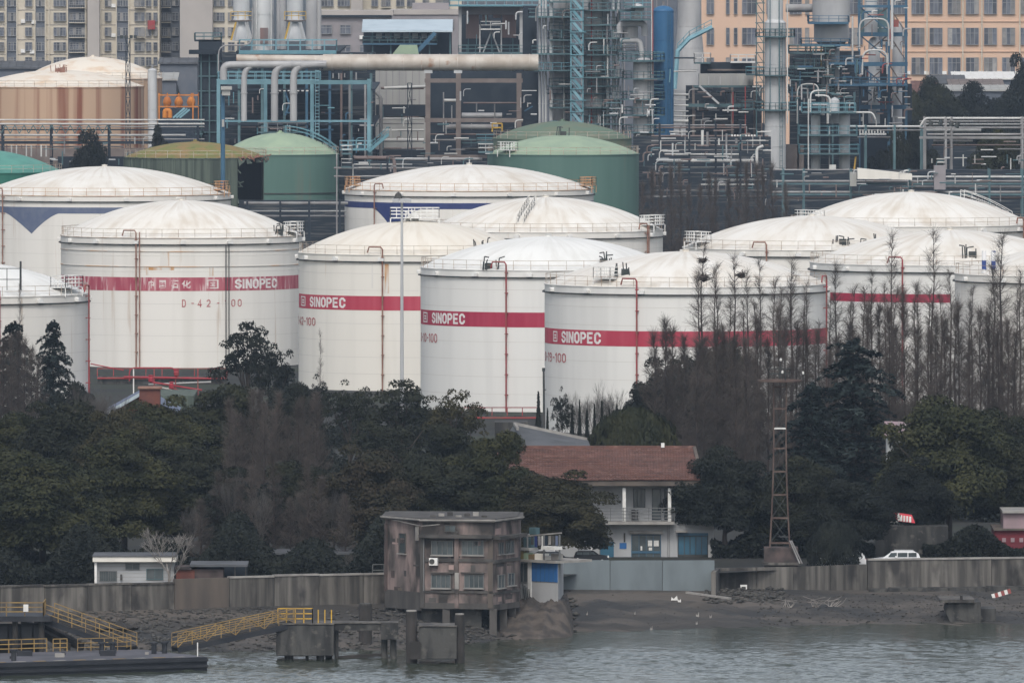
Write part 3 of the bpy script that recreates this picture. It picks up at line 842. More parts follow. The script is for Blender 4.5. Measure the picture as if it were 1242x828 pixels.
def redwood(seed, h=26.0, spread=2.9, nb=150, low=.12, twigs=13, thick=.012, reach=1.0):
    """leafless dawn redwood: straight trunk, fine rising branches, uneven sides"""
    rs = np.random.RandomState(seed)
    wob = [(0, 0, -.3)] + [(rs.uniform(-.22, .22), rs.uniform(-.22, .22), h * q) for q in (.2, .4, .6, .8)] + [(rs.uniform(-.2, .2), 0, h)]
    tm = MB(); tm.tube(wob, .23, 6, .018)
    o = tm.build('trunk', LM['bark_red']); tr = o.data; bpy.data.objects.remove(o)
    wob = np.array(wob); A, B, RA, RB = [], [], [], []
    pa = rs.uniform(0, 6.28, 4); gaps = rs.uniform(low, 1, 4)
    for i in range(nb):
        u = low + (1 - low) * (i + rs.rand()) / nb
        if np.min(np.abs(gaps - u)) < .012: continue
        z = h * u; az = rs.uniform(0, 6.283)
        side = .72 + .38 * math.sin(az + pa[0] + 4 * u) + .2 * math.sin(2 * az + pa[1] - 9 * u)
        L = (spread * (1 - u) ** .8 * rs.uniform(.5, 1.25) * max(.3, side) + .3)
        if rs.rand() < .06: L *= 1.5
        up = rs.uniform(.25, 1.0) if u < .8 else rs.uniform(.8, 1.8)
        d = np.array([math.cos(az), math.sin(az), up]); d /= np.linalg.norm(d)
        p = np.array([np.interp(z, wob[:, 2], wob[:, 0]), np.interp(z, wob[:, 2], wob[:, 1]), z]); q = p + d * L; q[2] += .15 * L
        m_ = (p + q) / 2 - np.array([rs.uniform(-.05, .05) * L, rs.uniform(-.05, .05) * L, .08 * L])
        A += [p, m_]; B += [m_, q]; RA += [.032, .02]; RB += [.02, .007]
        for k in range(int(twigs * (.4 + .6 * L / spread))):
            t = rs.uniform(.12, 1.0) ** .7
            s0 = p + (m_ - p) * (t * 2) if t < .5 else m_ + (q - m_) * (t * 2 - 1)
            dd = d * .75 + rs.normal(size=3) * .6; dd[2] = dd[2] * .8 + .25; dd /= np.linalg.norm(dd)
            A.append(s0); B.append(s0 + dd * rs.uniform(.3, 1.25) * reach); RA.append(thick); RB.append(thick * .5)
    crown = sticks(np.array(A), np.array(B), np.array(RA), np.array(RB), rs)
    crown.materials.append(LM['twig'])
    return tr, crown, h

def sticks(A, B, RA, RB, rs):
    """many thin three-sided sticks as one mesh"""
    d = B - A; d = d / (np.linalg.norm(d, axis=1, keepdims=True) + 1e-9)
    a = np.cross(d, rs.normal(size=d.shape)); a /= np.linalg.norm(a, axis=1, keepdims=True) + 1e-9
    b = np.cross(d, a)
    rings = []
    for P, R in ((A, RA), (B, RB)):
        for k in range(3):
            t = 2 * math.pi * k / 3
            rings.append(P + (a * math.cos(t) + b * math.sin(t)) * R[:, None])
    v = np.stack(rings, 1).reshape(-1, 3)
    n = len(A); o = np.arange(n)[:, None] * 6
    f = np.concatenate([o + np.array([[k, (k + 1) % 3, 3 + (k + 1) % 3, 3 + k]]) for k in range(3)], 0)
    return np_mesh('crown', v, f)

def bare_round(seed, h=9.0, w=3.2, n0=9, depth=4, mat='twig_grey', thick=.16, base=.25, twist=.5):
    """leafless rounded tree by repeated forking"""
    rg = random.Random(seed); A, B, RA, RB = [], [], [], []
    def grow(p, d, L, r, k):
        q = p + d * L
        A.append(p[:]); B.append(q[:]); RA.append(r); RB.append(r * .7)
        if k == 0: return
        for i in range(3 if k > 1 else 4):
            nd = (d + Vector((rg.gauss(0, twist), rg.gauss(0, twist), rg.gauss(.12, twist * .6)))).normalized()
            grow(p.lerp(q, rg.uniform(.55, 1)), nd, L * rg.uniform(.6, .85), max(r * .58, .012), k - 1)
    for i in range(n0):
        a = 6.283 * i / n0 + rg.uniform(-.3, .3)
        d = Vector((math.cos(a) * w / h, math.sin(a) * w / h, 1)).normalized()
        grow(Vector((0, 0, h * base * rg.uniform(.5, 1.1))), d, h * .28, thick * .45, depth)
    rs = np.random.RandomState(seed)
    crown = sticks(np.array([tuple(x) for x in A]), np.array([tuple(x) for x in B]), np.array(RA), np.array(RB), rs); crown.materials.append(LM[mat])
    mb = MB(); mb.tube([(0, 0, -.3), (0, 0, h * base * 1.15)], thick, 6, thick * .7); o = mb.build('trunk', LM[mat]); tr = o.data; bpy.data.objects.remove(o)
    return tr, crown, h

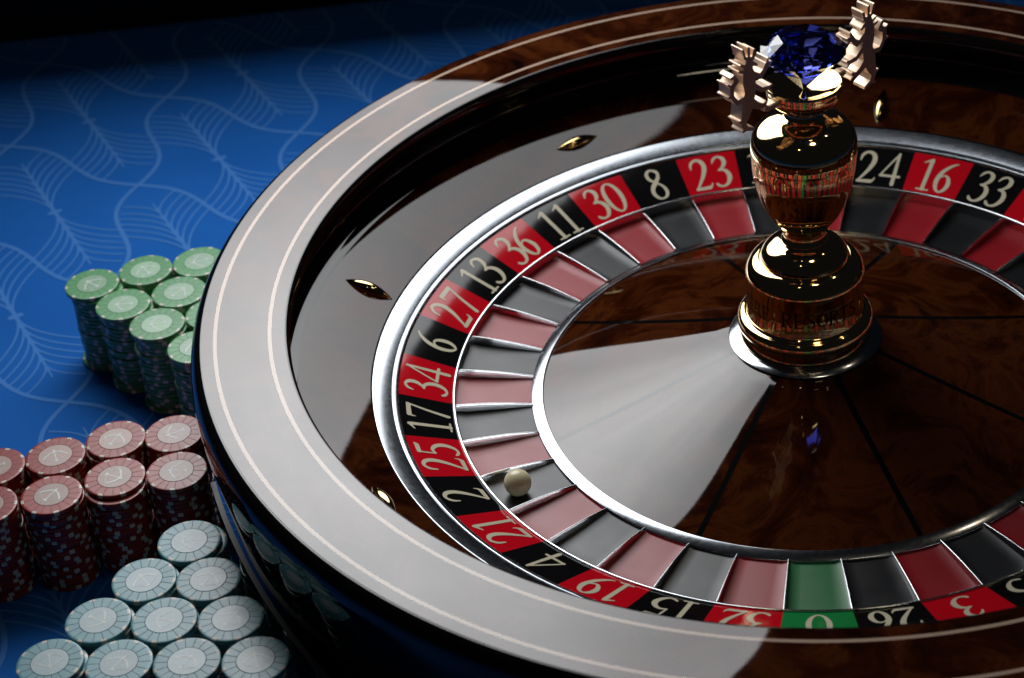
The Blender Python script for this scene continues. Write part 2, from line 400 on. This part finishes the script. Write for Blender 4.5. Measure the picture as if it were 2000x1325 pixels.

-*-

## THE EXERCISE
Nothing but the pictures may be dropped; output the records above exactly.

## ANSWER IN FULL
Write part 3 of the bpy script that recreates this picture. It picks up at line 842. More parts follow. The script is for Blender 4.5. Measure the picture as if it were 1242x828 pixels.
def redwood(seed, h=26.0, spread=2.9, nb=150, low=.12, twigs=13, thick=.012, reach=1.0):
    """leafless dawn redwood: straight trunk, fine rising branches, uneven sides"""
    rs = np.random.RandomState(seed)
    wob = [(0, 0, -.3)] + [(rs.uniform(-.22, .22), rs.uniform(-.22, .22), h * q) for q in (.2, .4, .6, .8)] + [(rs.uniform(-.2, .2), 0, h)]
    tm = MB(); tm.tube(wob, .23, 6, .018)
    o = tm.build('trunk', LM['bark_red']); tr = o.data; bpy.data.objects.remove(o)
    wob = np.array(wob); A, B, RA, RB = [], [], [], []
    pa = rs.uniform(0, 6.28, 4); gaps = rs.uniform(low, 1, 4)
    for i in range(nb):
        u = low + (1 - low) * (i + rs.rand()) / nb
        if np.min(np.abs(gaps - u)) < .012: continue
        z = h * u; az = rs.uniform(0, 6.283)
        side = .72 + .38 * math.sin(az + pa[0] + 4 * u) + .2 * math.sin(2 * az + pa[1] - 9 * u)
        L = (spread * (1 - u) ** .8 * rs.uniform(.5, 1.25) * max(.3, side) + .3)
        if rs.rand() < .06: L *= 1.5
        up = rs.uniform(.25, 1.0) if u < .8 else rs.uniform(.8, 1.8)
        d = np.array([math.cos(az), math.sin(az), up]); d /= np.linalg.norm(d)
        p = np.array([np.interp(z, wob[:, 2], wob[:, 0]), np.interp(z, wob[:, 2], wob[:, 1]), z]); q = p + d * L; q[2] += .15 * L
        m_ = (p + q) / 2 - np.array([rs.uniform(-.05, .05) * L, rs.uniform(-.05, .05) * L, .08 * L])
        A += [p, m_]; B += [m_, q]; RA += [.032, .02]; RB += [.02, .007]
        for k in range(int(twigs * (.4 + .6 * L / spread))):
            t = rs.uniform(.12, 1.0) ** .7
            s0 = p + (m_ - p) * (t * 2) if t < .5 else m_ + (q - m_) * (t * 2 - 1)
            dd = d * .75 + rs.normal(size=3) * .6; dd[2] = dd[2] * .8 + .25; dd /= np.linalg.norm(dd)
            A.append(s0); B.append(s0 + dd * rs.uniform(.3, 1.25) * reach); RA.append(thick); RB.append(thick * .5)
    crown = sticks(np.array(A), np.array(B), np.array(RA), np.array(RB), rs)
    crown.materials.append(LM['twig'])
    return tr, crown, h

def sticks(A, B, RA, RB, rs):
    """many thin three-sided sticks as one mesh"""
    d = B - A; d = d / (np.linalg.norm(d, axis=1, keepdims=True) + 1e-9)
    a = np.cross(d, rs.normal(size=d.shape)); a /= np.linalg.norm(a, axis=1, keepdims=True) + 1e-9
    b = np.cross(d, a)
    rings = []
    for P, R in ((A, RA), (B, RB)):
        for k in range(3):
            t = 2 * math.pi * k / 3
            rings.append(P + (a * math.cos(t) + b * math.sin(t)) * R[:, None])
    v = np.stack(rings, 1).reshape(-1, 3)
    n = len(A); o = np.arange(n)[:, None] * 6
    f = np.concatenate([o + np.array([[k, (k + 1) % 3, 3 + (k + 1) % 3, 3 + k]]) for k in range(3)], 0)
    return np_mesh('crown', v, f)

def bare_round(seed, h=9.0, w=3.2, n0=9, depth=4, mat='twig_grey', thick=.16, base=.25, twist=.5):
    """leafless rounded tree by repeated forking"""
    rg = random.Random(seed); A, B, RA, RB = [], [], [], []
    def grow(p, d, L, r, k):
        q = p + d * L
        A.append(p[:]); B.append(q[:]); RA.append(r); RB.append(r * .7)
        if k == 0: return
        for i in range(3 if k > 1 else 4):
            nd = (d + Vector((rg.gauss(0, twist), rg.gauss(0, twist), rg.gauss(.12, twist * .6)))).normalized()
            grow(p.lerp(q, rg.uniform(.55, 1)), nd, L * rg.uniform(.6, .85), max(r * .58, .012), k - 1)
    for i in range(n0):
        a = 6.283 * i / n0 + rg.uniform(-.3, .3)
        d = Vector((math.cos(a) * w / h, math.sin(a) * w / h, 1)).normalized()
        grow(Vector((0, 0, h * base * rg.uniform(.5, 1.1))), d, h * .28, thick * .45, depth)
    rs = np.random.RandomState(seed)
    crown = sticks(np.array([tuple(x) for x in A]), np.array([tuple(x) for x in B]), np.array(RA), np.array(RB), rs); crown.materials.append(LM[mat])
    mb = MB(); mb.tube([(0, 0, -.3), (0, 0, h * base * 1.15)], thick, 6, thick * .7); o = mb.build('trunk', LM[mat]); tr = o.data; bpy.data.objects.remove(o)
    return tr, crown, h

The Blender Python script for this scene continues. Write part 2, from line 400 on. This part finishes the script. Write for Blender 4.5. Measure the picture as if it were 2000x1325 pixels.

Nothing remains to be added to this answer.